**Source excerpt**.
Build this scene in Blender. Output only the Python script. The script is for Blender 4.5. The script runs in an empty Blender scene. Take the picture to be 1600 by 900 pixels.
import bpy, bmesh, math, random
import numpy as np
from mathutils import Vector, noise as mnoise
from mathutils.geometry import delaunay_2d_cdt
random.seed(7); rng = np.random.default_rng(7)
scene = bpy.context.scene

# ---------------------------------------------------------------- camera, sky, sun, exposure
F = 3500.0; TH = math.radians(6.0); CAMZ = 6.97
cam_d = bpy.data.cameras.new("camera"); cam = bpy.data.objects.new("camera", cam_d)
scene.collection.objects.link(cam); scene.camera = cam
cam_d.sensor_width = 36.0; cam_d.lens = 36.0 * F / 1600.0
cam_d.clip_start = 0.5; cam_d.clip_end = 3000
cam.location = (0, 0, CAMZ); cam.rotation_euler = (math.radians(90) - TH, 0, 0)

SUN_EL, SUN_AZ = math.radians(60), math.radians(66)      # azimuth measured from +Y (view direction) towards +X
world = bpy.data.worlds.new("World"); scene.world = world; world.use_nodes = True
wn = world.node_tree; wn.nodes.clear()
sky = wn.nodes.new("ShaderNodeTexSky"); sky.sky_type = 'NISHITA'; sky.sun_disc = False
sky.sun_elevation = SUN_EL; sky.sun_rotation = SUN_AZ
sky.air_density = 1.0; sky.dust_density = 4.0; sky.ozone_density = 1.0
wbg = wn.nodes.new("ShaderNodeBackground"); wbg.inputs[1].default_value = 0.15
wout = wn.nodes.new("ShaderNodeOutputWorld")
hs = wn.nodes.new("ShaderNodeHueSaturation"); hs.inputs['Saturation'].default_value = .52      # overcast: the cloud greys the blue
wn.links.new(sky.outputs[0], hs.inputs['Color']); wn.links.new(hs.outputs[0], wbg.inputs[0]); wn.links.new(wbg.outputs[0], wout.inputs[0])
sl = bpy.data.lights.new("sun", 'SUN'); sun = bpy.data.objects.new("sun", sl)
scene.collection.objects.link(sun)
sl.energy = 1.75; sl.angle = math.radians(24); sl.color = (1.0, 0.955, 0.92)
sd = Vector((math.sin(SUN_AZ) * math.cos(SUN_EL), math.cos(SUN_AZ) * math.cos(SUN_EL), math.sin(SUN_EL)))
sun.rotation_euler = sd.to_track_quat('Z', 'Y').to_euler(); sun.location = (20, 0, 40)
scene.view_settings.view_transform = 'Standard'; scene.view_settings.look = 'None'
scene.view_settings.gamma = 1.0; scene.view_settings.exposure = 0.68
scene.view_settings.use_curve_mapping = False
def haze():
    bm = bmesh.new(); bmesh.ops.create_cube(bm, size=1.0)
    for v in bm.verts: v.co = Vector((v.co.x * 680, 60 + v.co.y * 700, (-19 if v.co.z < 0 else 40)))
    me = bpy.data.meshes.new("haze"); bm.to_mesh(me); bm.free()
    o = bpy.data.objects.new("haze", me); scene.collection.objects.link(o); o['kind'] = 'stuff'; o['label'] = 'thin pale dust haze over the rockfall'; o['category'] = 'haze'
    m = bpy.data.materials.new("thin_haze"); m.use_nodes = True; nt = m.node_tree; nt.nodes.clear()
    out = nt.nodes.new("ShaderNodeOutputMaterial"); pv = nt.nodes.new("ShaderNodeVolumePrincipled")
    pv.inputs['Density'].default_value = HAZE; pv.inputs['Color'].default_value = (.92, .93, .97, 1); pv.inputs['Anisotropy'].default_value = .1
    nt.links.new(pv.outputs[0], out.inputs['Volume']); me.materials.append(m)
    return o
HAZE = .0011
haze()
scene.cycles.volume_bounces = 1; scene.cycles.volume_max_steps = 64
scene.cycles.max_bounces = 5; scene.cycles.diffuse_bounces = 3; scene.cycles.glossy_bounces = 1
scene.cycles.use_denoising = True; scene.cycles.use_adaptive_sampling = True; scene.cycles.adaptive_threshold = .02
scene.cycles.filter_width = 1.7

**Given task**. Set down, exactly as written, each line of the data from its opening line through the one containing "cam.location = (0, 0, CAMZ);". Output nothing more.

**Solution to the problem**.
Build this scene in Blender. Output only the Python script. The script is for Blender 4.5. The script runs in an empty Blender scene. Take the picture to be 1600 by 900 pixels.
import bpy, bmesh, math, random
import numpy as np
from mathutils import Vector, noise as mnoise
from mathutils.geometry import delaunay_2d_cdt
random.seed(7); rng = np.random.default_rng(7)
scene = bpy.context.scene

# ---------------------------------------------------------------- camera, sky, sun, exposure
F = 3500.0; TH = math.radians(6.0); CAMZ = 6.97
cam_d = bpy.data.cameras.new("camera"); cam = bpy.data.objects.new("camera", cam_d)
scene.collection.objects.link(cam); scene.camera = cam
cam_d.sensor_width = 36.0; cam_d.lens = 36.0 * F / 1600.0
cam_d.clip_start = 0.5; cam_d.clip_end = 3000
cam.location = (0, 0, CAMZ); cam.rotation_euler = (math.radians(90) - TH, 0, 0)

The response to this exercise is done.